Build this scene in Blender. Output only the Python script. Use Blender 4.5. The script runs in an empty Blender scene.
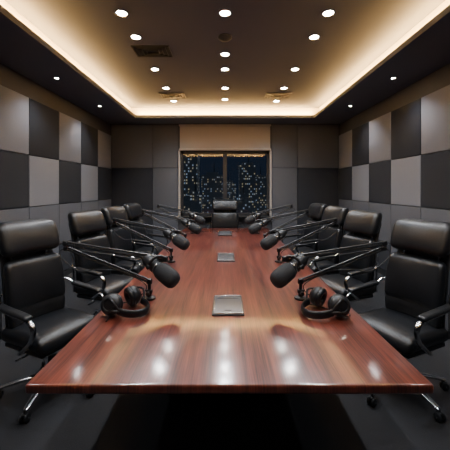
import bpy, math, random
from mathutils import Vector, Matrix
random.seed(7)
D=bpy.data; SC=bpy.context.scene
# ---------------------------------------------------------------- materials
def newmat(name):
    m=D.materials.new(name); m.use_nodes=True
    nt=m.node_tree; b=nt.nodes['Principled BSDF']
    return m,nt,b
def pmat(name,col,rough=.5,metal=0,bump=0,bscale=200,var=0,spec=None,coat=0,stretch=None):
    m,nt,b=newmat(name)
    b.inputs['Base Color'].default_value=(*col,1); b.inputs['Roughness'].default_value=rough
    b.inputs['Metallic'].default_value=metal
    if spec is not None: b.inputs['Specular IOR Level'].default_value=spec
    if coat: b.inputs['Coat Weight'].default_value=coat; b.inputs['Coat Roughness'].default_value=.1
    tc=nt.nodes.new('ShaderNodeTexCoord'); mp=nt.nodes.new('ShaderNodeMapping')
    nt.links.new(tc.outputs['Object'],mp.inputs['Vector'])
    if stretch: mp.inputs['Scale'].default_value=stretch
    n=nt.nodes.new('ShaderNodeTexNoise'); n.inputs['Scale'].default_value=bscale; n.inputs['Detail'].default_value=3
    nt.links.new(mp.outputs[0],n.inputs['Vector'])
    if bump:
        bp=nt.nodes.new('ShaderNodeBump'); bp.inputs['Strength'].default_value=bump; bp.inputs['Distance'].default_value=.003
        nt.links.new(n.outputs['Fac'],bp.inputs['Height']); nt.links.new(bp.outputs[0],b.inputs['Normal'])
    cr=nt.nodes.new('ShaderNodeValToRGB')
    v=max(var,.02)
    cr.color_ramp.elements[0].position=.3; cr.color_ramp.elements[1].position=.7
    cr.color_ramp.elements[0].color=(*[c*(1-v) for c in col],1); cr.color_ramp.elements[1].color=(*[min(1,c*(1+v)) for c in col],1)
    nt.links.new(n.outputs['Fac'],cr.inputs[0]); nt.links.new(cr.outputs[0],b.inputs['Base Color'])
    return m
def emat(name,col,s):
    m=D.materials.new(name); m.use_nodes=True; nt=m.node_tree
    b=nt.nodes['Principled BSDF']; b.inputs['Base Color'].default_value=(.8,.8,.8,1)
    b.inputs['Emission Color'].default_value=(*col,1); b.inputs['Emission Strength'].default_value=s
    return m
LEATHER=pmat('black_leather',(.0085,.009,.0105),.33,bump=.3,bscale=140,var=.15,spec=.36)
LEATHER_D=pmat('leather_piping',(.006,.006,.006),.5)
CHROME=pmat('chrome',(.55,.55,.56),.16,1)
BLKPL=pmat('black_plastic',(.010,.010,.011),.42)
BLKMET=pmat('black_metal',(.012,.012,.013),.42,.0,spec=.45)
FOAM=pmat('mic_foam',(.018,.018,.019),.8,bump=.9,bscale=350,var=.3,spec=.3)
RUBBER=pmat('rubber',(.012,.012,.012),.7)
PANEL_L=pmat('fabric_light',(.25,.255,.285),.9,bump=.5,bscale=260,var=.12,stretch=(1,1,.5))
PANEL_M=pmat('fabric_mid',(.10,.103,.118),.9,bump=.5,bscale=260,var=.12)
PANEL_D=pmat('fabric_dark',(.023,.0255,.033),.9,bump=.5,bscale=260,var=.15)
WALLM=pmat('wall_paint',(.07,.071,.078),.8,bump=.1,bscale=60)
CEILM=pmat('ceiling_paint',(.115,.121,.142),.85,bump=.05,bscale=60)
RISER=pmat('cove_paint',(.7,.65,.57),.8)
CARPET=pmat('carpet',(.018,.018,.0205),.95,bump=.9,bscale=180,var=.35)
TRIMM=pmat('dark_trim',(.02,.02,.02),.5)
FRAMEM=pmat('window_frame',(.05,.047,.047),.4,.3)
BEIGE=pmat('beige_blind',(.45,.40,.35),.85,bump=.3,bscale=80,var=.05,stretch=(1,1,12))
STEEL=pmat('brushed_steel',(.17,.17,.175),.36,.9,bump=.15,bscale=60,stretch=(30,1,1))
RIM=pmat('satin_rim',(.6,.6,.6),.25,1)
BLACKW=pmat('black_lacquer',(.008,.007,.007),.4)
LAMP=emat('downlight_lens',(1,.92,.80),150)
STRIP=emat('led_strip',(1,.55,.18),18)

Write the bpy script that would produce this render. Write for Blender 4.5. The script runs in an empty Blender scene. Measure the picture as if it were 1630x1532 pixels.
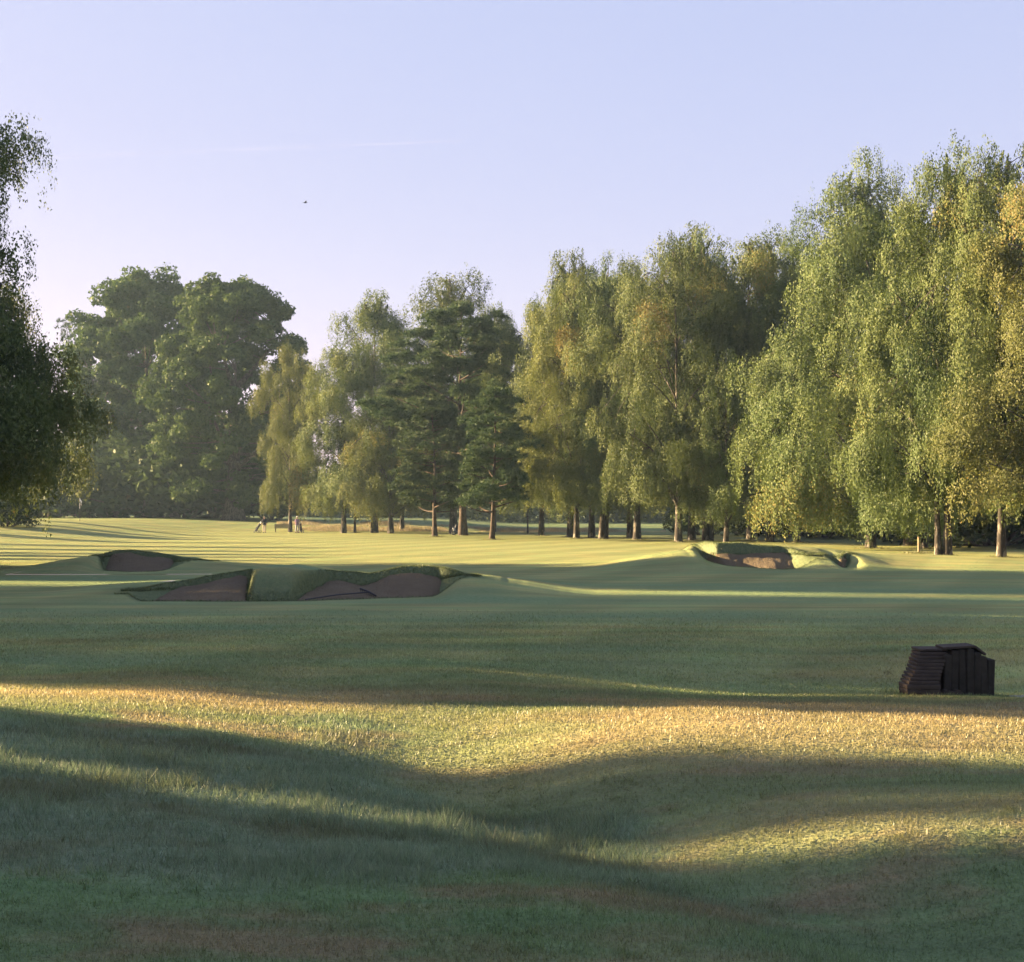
import bpy, math, random
import numpy as np
from mathutils import Vector, Matrix

# ------------------------------------------------------------------ camera, sky, sun, exposure
SC = bpy.context.scene
COL = SC.collection
R = math.radians
F_PX, HOR, CX, ZC = 2200.0, 812.0, 815.0, 2.4      # focal length in photo pixels, horizon row, centre column, eye height

cam_d = bpy.data.cameras.new("camera")
cam = bpy.data.objects.new("camera", cam_d)
COL.objects.link(cam)
cam.location = (0, 0, ZC)
cam.rotation_euler = (R(90), 0, 0)
cam_d.sensor_width = 36.0
cam_d.lens = F_PX / 1630.0 * 36.0
cam_d.shift_y = (HOR - 766.0) / 1630.0
cam_d.clip_start = 0.1
cam_d.clip_end = 20000
SC.camera = cam

SUN_EL, SUN_AZ = 12.5, 15.0      # degrees; sun stands to the left, a little behind the scene
world = bpy.data.worlds.new("World")
SC.world = world
world.use_nodes = True
wn, wl = world.node_tree.nodes, world.node_tree.links
wn.clear()
w_out = wn.new("ShaderNodeOutputWorld")
w_bg = wn.new("ShaderNodeBackground")
w_sky = wn.new("ShaderNodeTexSky")
w_sky.sky_type = 'NISHITA'
w_sky.sun_disc = False
w_sky.sun_elevation = R(SUN_EL)
w_sky.sun_rotation = R(-(90 - SUN_AZ))
w_sky.altitude = 50
w_sky.air_density = 1.0
w_sky.dust_density = 0.6
w_sky.ozone_density = 2.5
w_tint = wn.new("ShaderNodeMix")
w_tint.data_type = 'RGBA'
w_tint.blend_type = 'MULTIPLY'
w_tint.inputs[0].default_value = 1.0
w_tint.inputs[7].default_value = (1.42, 0.66, 0.33, 1)
wl.new(w_sky.outputs[0], w_tint.inputs[6])
w_flat = wn.new("ShaderNodeMix")          # flat lavender mixed in to even out the sky gradient
w_flat.data_type = 'RGBA'
w_flat.inputs[0].default_value = 0.6
w_flat.inputs[7].default_value = (1.50, 1.92, 3.30, 1)
wl.new(w_tint.outputs[2], w_flat.inputs[6])
wl.new(w_flat.outputs[2], w_bg.inputs[0])
w_bg.inputs[1].default_value = 0.05
wl.new(w_bg.outputs[0], w_out.inputs[0])

sun_d = bpy.data.lights.new("sun", 'SUN')
sun_d.energy = 5.0
sun_d.angle = R(0.5)
sun_d.color = (1.0, 0.71, 0.39)
sun = bpy.data.objects.new("sun", sun_d)
COL.objects.link(sun)
to_sun = Vector((-math.cos(R(SUN_AZ)) * math.cos(R(SUN_EL)), math.sin(R(SUN_AZ)) * math.cos(R(SUN_EL)), math.sin(R(SUN_EL))))
sun.rotation_euler = to_sun.to_track_quat('Z', 'Y').to_euler()
sun.location = (-60, 20, 40)

SC.view_settings.view_transform = 'Standard'
SC.view_settings.look = 'None'
SC.view_settings.exposure = 2.95
SC.view_settings.gamma = 1.0
SC.view_settings.use_curve_mapping = False
SC.render.engine = 'CYCLES'
cy = SC.cycles
cy.use_denoising = True
cy.max_bounces = 5
cy.diffuse_bounces = 3
cy.glossy_bounces = 2
cy.transmission_bounces = 3
cy.transparent_max_bounces = 6
cy.volume_bounces = 0
cy.use_adaptive_sampling = True
cy.adaptive_threshold = 0.02

# ------------------------------------------------------------------ helpers
rng = np.random.default_rng(11)


def smooth(a, b, x):
    t = np.clip((np.asarray(x, float) - a) / (b - a), 0, 1)
    return t * t * (3 - 2 * t)


def px2x(px, d):
    return (px - CX) / F_PX * d


def tag(o, label=None, cat=None, group=None, kind=None):
    if label: o["label"] = label
    if cat: o["category"] = cat
    if group: o["group"] = group
    if kind: o["kind"] = kind
    return o


def link(o, parent=None):
    COL.objects.link(o)
    if parent is not None:
        o.parent = parent
    return o


def np_mesh(name, V, Fq, mat=None, attrs=None, smooth_shade=False):
    """V (n,3), Fq (m,k) with k 3 or 4, attrs {name:(domain, array)}"""
    me = bpy.data.meshes.new(name)
    V = np.ascontiguousarray(V, dtype=np.float32)
    Fq = np.ascontiguousarray(Fq, dtype=np.int32)
    m, k = Fq.shape
    me.vertices.add(len(V))
    me.vertices.foreach_set("co", V.ravel())
    me.loops.add(m * k)
    me.loops.foreach_set("vertex_index", Fq.ravel())
    me.polygons.add(m)
    me.polygons.foreach_set("loop_start", np.arange(0, m * k, k, dtype=np.int32))
    me.polygons.foreach_set("use_smooth", np.full(m, smooth_shade, dtype=bool))
    me.update(calc_edges=True)
    if attrs:
        for an, (dom, arr) in attrs.items():
            a = me.attributes.new(an, 'FLOAT', dom)
            a.data.foreach_set("value", np.ascontiguousarray(arr, dtype=np.float32))
    if mat: me.materials.append(mat)
    return me


def obj(name, me, parent=None):
    return link(bpy.data.objects.new(name, me), parent)


def empty(name, loc, rz=0.0, scale=(1, 1, 1)):
    o = bpy.data.objects.new(name, None)
    o.empty_display_size = 0.3
    o.location = loc
    o.rotation_euler = (0, 0, rz)
    o.scale = scale
    return link(o)


class MB:
    """collects simple solids into one mesh"""
    def __init__(self):
        self.v, self.f = [], []

    def add(self, vs, fs):
        n = len(self.v)
        self.v += [tuple(p) for p in vs]
        self.f += [tuple(i + n for i in q) for q in fs]
        return self

    def box(self, c, s, rot=None, bev=0.0):
        hx, hy, hz = s[0] / 2, s[1] / 2, s[2] / 2
        if bev:
            b = bev
            pts, layers = [], [(-hz, 1), (-hz + b, 0), (hz - b, 0), (hz, 1)]
            for z, inset in layers:
                i = b if inset else 0
                for (x, y) in ((-hx + b + i * 0, -hy + i), (hx - b, -hy + i), (hx - i, -hy + b), (hx - i, hy - b),
                               (hx - b, hy - i), (-hx + b, hy - i), (-hx + i, hy - b), (-hx + i, -hy + b)):
                    pts.append((x, y, z))
            fs = [tuple(reversed(range(8))), tuple(range(24, 32))]
            for l in range(3):
                for k in range(8):
                    a, b2 = l * 8 + k, l * 8 + (k + 1) % 8
                    fs.append((a, b2, b2 + 8, a + 8))
        else:
            pts = [(x, y, z) for z in (-hz, hz) for (x, y) in ((-hx, -hy), (hx, -hy), (hx, hy), (-hx, hy))]
            fs = [(3, 2, 1, 0), (4, 5, 6, 7), (0, 1, 5, 4), (1, 2, 6, 5), (2, 3, 7, 6), (3, 0, 4, 7)]
        M = rot.to_matrix() if hasattr(rot, "to_matrix") else (rot or Matrix.Identity(3))
        return self.add([M @ Vector(p) + Vector(c) for p in pts], fs)

    def tube(self, pts, rad, n=8, cap=True):
        pts = [Vector(p) for p in pts]
        if not hasattr(rad, "__len__"):
            rad = [rad] * len(pts)
        vs, fs = [], []
        for i, p in enumerate(pts):
            t = (pts[min(i + 1, len(pts) - 1)] - pts[max(i - 1, 0)]).normalized()
            a = t.cross(Vector((0, 0, 1)) if abs(t.z) < 0.9 else Vector((1, 0, 0))).normalized()
            b = t.cross(a)
            for k in range(n):
                an = 2 * math.pi * k / n
                vs.append(p + (a * math.cos(an) + b * math.sin(an)) * rad[i])
        for i in range(len(pts) - 1):
            for k in range(n):
                k2 = (k + 1) % n
                fs.append((i * n + k, i * n + k2, (i + 1) * n + k2, (i + 1) * n + k))
        if cap:
            fs += [tuple(range(n))[::-1], tuple(range((len(pts) - 1) * n, len(pts) * n))]
        return self.add(vs, fs)

    def ball(self, c, r, nu=12, nv=8):
        r = r if hasattr(r, "__len__") else (r, r, r)
        vs = [(c[0], c[1], c[2] - r[2])]
        for j in range(1, nv):
            th = math.pi * j / nv
            for k in range(nu):
                an = 2 * math.pi * k / nu
                vs.append((c[0] + r[0] * math.sin(th) * math.cos(an), c[1] + r[1] * math.sin(th) * math.sin(an), c[2] - r[2] * math.cos(th)))
        vs.append((c[0], c[1], c[2] + r[2]))
        fs = [(0, 1 + (k + 1) % nu, 1 + k) for k in range(nu)]
        for j in range(nv - 2):
            for k in range(nu):
                a, b = 1 + j * nu + k, 1 + j * nu + (k + 1) % nu
                fs.append((a, b, b + nu, a + nu))
        top = len(vs) - 1
        fs += [(top, 1 + (nv - 2) * nu + k, 1 + (nv - 2) * nu + (k + 1) % nu) for k in range(nu)]
        return self.add(vs, fs)

    def mesh(self, name, mat, shade=False):
        me = bpy.data.meshes.new(name)
        me.from_pydata(self.v, [], self.f)
        if shade:
            me.polygons.foreach_set("use_smooth", [True] * len(me.polygons))
        me.update()
        me.materials.append(mat)
        return me

    def build(self, name, mat, parent=None, shade=False):
        return obj(name, self.mesh(name, mat, shade), parent)


class Noise2:
    """smooth value noise on numpy arrays"""
    def __init__(self, seed, n=64):
        self.g = np.random.default_rng(seed).random((n, n)).astype(np.float32)
        self.n = n

    def one(self, x, y):
        xi, yi = np.floor(x).astype(int), np.floor(y).astype(int)
        fx, fy = x - xi, y - yi
        fx, fy = fx * fx * (3 - 2 * fx), fy * fy * (3 - 2 * fy)
        n, g = self.n, self.g
        a, b = g[xi % n, yi % n], g[(xi + 1) % n, yi % n]
        c, d = g[xi % n, (yi + 1) % n], g[(xi + 1) % n, (yi + 1) % n]
        return (a * (1 - fx) + b * fx) * (1 - fy) + (c * (1 - fx) + d * fx) * fy

    def fbm(self, x, y, octv=4):
        s, amp, tot = 0, 1.0, 0
        for o in range(octv):
            s = s + amp * self.one(x * 2 ** o + 17.3 * o, y * 2 ** o + 5.1 * o)
            tot += amp
            amp *= 0.5
        return s / tot - 0.5


N1, N2, N3 = Noise2(1), Noise2(2), Noise2(3)


# ------------------------------------------------------------------ materials
def new_mat(name):
    m = bpy.data.materials.new(name)
    m.use_nodes = True
    nt = m.node_tree
    nt.nodes.clear()
    out = nt.nodes.new("ShaderNodeOutputMaterial")
    return m, nt.nodes, nt.links, out


def mixc(n, l, fac, a, b, blend='MIX'):
    m = n.new("ShaderNodeMix")
    m.data_type = 'RGBA'
    m.blend_type = blend
    for i, v in ((0, fac), (6, a), (7, b)):
        if isinstance(v, (int, float)):
            m.inputs[i].default_value = v
        elif isinstance(v, tuple):
            m.inputs[i].default_value = (*v, 1) if len(v) == 3 else v
        else:
            l.new(v, m.inputs[i])
    return m.outputs[2]


def noise(n, l, vec, scale, detail=3, rough=0.55, color=False):
    t = n.new("ShaderNodeTexNoise")
    t.inputs["Scale"].default_value = scale
    t.inputs["Detail"].default_value = detail
    t.inputs["Roughness"].default_value = rough
    if vec is not None: l.new(vec, t.inputs["Vector"])
    return t.outputs["Color" if color else "Fac"]


def rng_map(n, l, v, a, b, c=0.0, d=1.0):
    m = n.new("ShaderNodeMapRange")
    m.inputs[1].default_value, m.inputs[2].default_value = a, b
    m.inputs[3].default_value, m.inputs[4].default_value = c, d
    l.new(v, m.inputs[0])
    return m.outputs[0]


def plain_mat(name, col, rough=0.7, var=0.25, scale=12.0, spec=0.3, metallic=0.0, bump=0.0):
    m, n, l, out = new_mat(name)
    b = n.new("ShaderNodeBsdfPrincipled")
    tc = n.new("ShaderNodeTexCoord")
    f = noise(n, l, tc.outputs["Object"], scale, 4)
    c = mixc(n, l, f, tuple(x * (1 - var) for x in col), tuple(min(1, x * (1 + var)) for x in col))
    l.new(c, b.inputs["Base Color"])
    b.inputs["Roughness"].default_value = rough
    b.inputs["Specular IOR Level"].default_value = spec
    b.inputs["Metallic"].default_value = metallic
    if bump:
        bp = n.new("ShaderNodeBump")
        bp.inputs["Strength"].default_value = bump
        bp.inputs["Distance"].default_value = 0.02
        l.new(noise(n, l, tc.outputs["Object"], scale * 3, 4), bp.inputs["Height"])
        l.new(bp.outputs[0], b.inputs["Normal"])
    l.new(b.outputs[0], out.inputs[0])
    return m


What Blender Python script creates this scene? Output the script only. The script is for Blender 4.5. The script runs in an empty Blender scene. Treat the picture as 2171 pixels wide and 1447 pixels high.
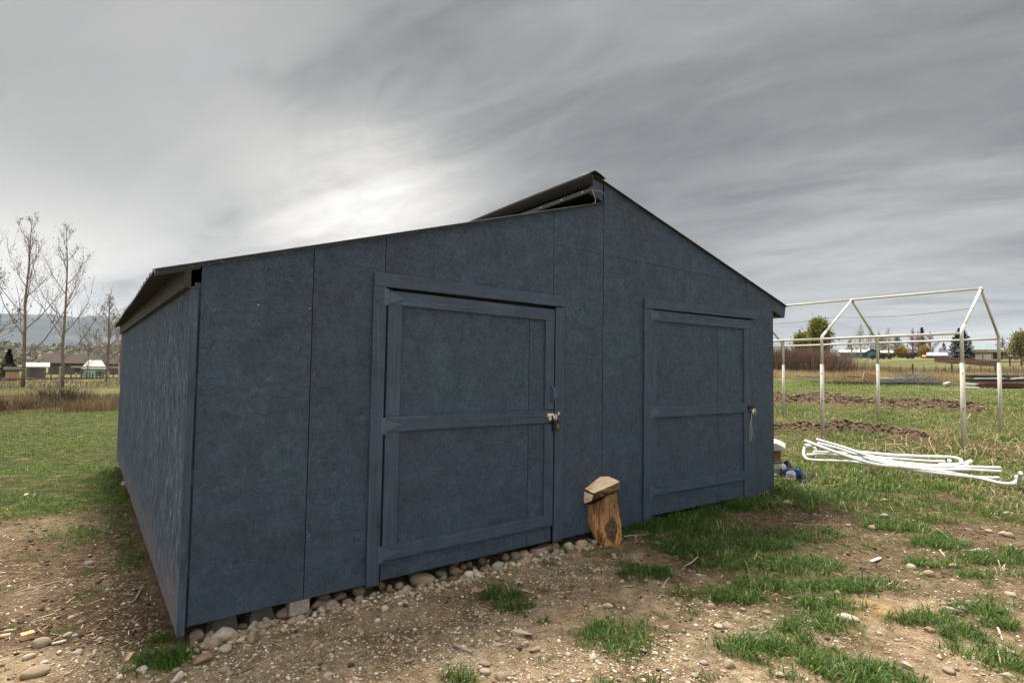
import bpy, math, random
import numpy as np
from mathutils import Matrix, Vector
rnd = random.Random(7)
nr = np.random.default_rng(11)
S = bpy.context.scene
COL = S.collection
R_ = math.radians

# ------------------------------------------------------------------ camera
FPX, PW, PH = 1183.9, 2171.0, 1447.0
PITCH, ROLL = 0.0473, 0.0153
CAM = np.array([0.0, 0.0, 1.55])
cam = bpy.data.cameras.new('camera'); cam.sensor_width = 36.0; cam.lens = FPX / PW * 36.0
cam.clip_start = 0.05; cam.clip_end = 9000
cam_o = bpy.data.objects.new('camera', cam); COL.objects.link(cam_o)
CM = Matrix.Rotation(math.pi / 2 + PITCH, 3, 'X') @ Matrix.Rotation(ROLL, 3, 'Z')
cam_o.matrix_world = Matrix.Translation(Vector(CAM)) @ CM.to_4x4()
S.camera = cam_o
CMn = np.array(CM)
def ray(px, py):
    return CMn @ np.array([(px - PW / 2) / FPX, -(py - PH / 2) / FPX, -1.0])

# ------------------------------------------------------------------ light
SUN_AZ, SUN_EL = R_(-22), R_(67)          # heading from +Y towards +X, elevation
S.view_settings.view_transform = 'Standard'; S.view_settings.look = 'None'
S.view_settings.exposure = 2.15; S.view_settings.gamma = 1.0
S.render.engine = 'CYCLES'
sun = bpy.data.lights.new('sun', 'SUN'); sun.energy = 2.0; sun.angle = R_(16); sun.color = (1.0, 0.92, 0.80)
sun_o = bpy.data.objects.new('sun', sun); COL.objects.link(sun_o)
sv = Vector((math.sin(SUN_AZ) * math.cos(SUN_EL), math.cos(SUN_AZ) * math.cos(SUN_EL), math.sin(SUN_EL)))
sun_o.rotation_euler = sv.to_track_quat('Z', 'Y').to_euler(); sun_o.location = (0, 0, 30)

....

*PROBLEM STATEMENT:* Your task is to quote, unchanged, only the lines from the line bearing "What Blender Python" through the line bearing "R_ = math.radians"; the pictures are not part of the copy.

*TASK OUTPUT:*
What Blender Python script creates this scene? Output the script only. The script is for Blender 4.5. The script runs in an empty Blender scene. Treat the picture as 2171 pixels wide and 1447 pixels high.
import bpy, math, random
import numpy as np
from mathutils import Matrix, Vector
rnd = random.Random(7)
nr = np.random.default_rng(11)
S = bpy.context.scene
COL = S.collection
R_ = math.radians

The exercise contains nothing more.